“Ode on Melancholy” by John Keats

Keats’s “Ode on Melancholy” presents ways to cope with sadness. After my initial reading of the text, I felt that this poem read as an advisory text on how to be sad. I mainly equate this idea to the way the poem is organized; the first stanza presents suffering, the second shows joy, and the third brings the two together to show the way joy and sorrow are related. The poem distinguishes between the right and wrong way to experience sadness. The first stanza points out the wrong approach to sadness:

No, no, go not to Lethe, neither twist

Wolfsbane, tight-rooted, for its poisonous wine;

Nor suffer thy pale forehead to be kissed

By nightshade, ruby grape of Proserpine;

Make not your rosary of yew-berries,

Nor let the beetle, nor the death-moth be

You mournful Psyche, nor the drowny owl

A partner in your sorrow’s mysteries;

For shade to shade will come too drowsily,

And drown the wakeful anguish of the soul.

In this stanza, Keats lists numerous objects that have poisonous, deadly effects: “Wolfsbane, tight-rooted, for its poisonous wine.” He also points out how the sufferer should not worship images of death: “Nor let the beetle, nor the death-moth be/ You mournful Psyche…” He reveals that death should not be used as a way to cope with sadness. By choosing death as a form of relief the sufferer does not acknowledge the sadness and ends up drowning in it: “For shade to shade will come too drowsily,/ And drown the wakeful anguish of the soul.” The second stanza discusses a different approach to overcome sadness:

But when the melancholy fit shall fall

Sudden from heaven like a weeping cloud,

That fosters the droop-headed flowers all,

And hides the green hill in an April shroud;

Then glut thy sorrow on a morning rose,

Or on the rainbow of the salt sand-wave,

Or on the wealth of globed peonies;

Or if thy mistress some rich anger shows,

Imprison her soft hand, and let her rave,

And feed deep, deep upon her peerless eyes.

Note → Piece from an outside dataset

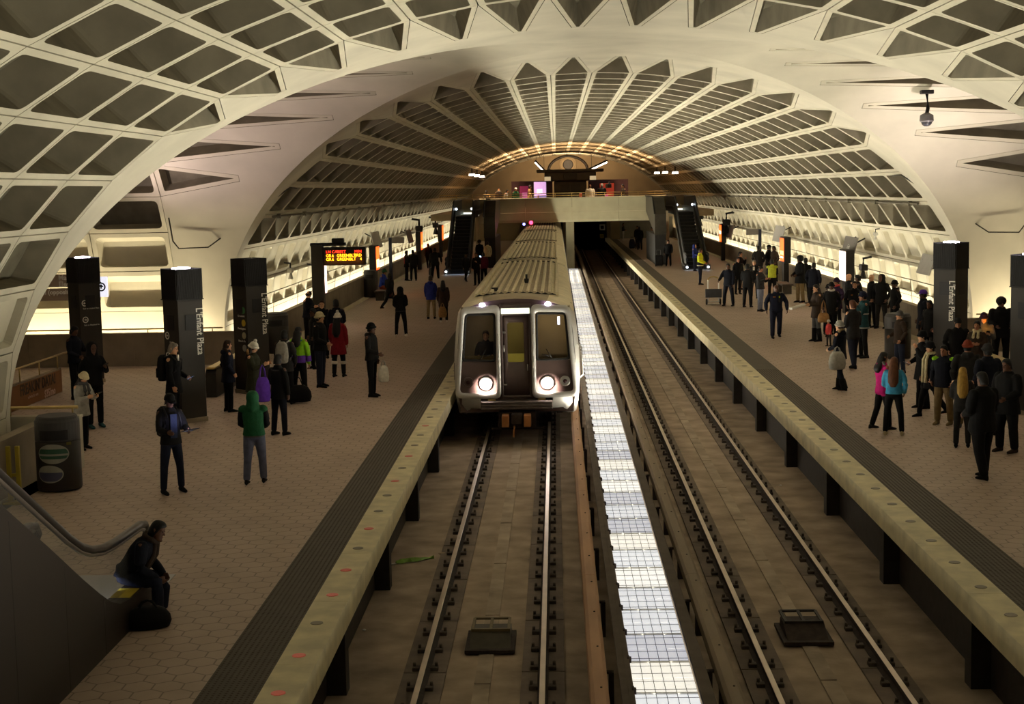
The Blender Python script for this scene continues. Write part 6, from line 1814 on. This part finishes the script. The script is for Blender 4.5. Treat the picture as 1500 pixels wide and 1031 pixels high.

Instead of using death to combat sadness, overwhelm sadness and sorrow by engaging the world’s natural beauties; like the “morning rose” or the “peerless eyes” of a loved one. Keats ends “Ode on Melancholy” by linking the sorrow of the first stanza and the joy of second stanza to reveal the idea that the two work in relation to one another.

She dwells with Beauty­, Beauty that must die;

And Joy, whose hand is ever at his lips

Bidding adieu; and aching Pleasure nigh,

Turing to poison while the bee-mouth sips.

Aye, in the very temple of Delight

Veiled Melancholy has her Sovran shrine,

Though seen of none save him whose strenuous tongue

Can burst Joy’s grape against his palate fine;

His soul shall taste the sadness of her might,

And be among her cloudy trophies hung.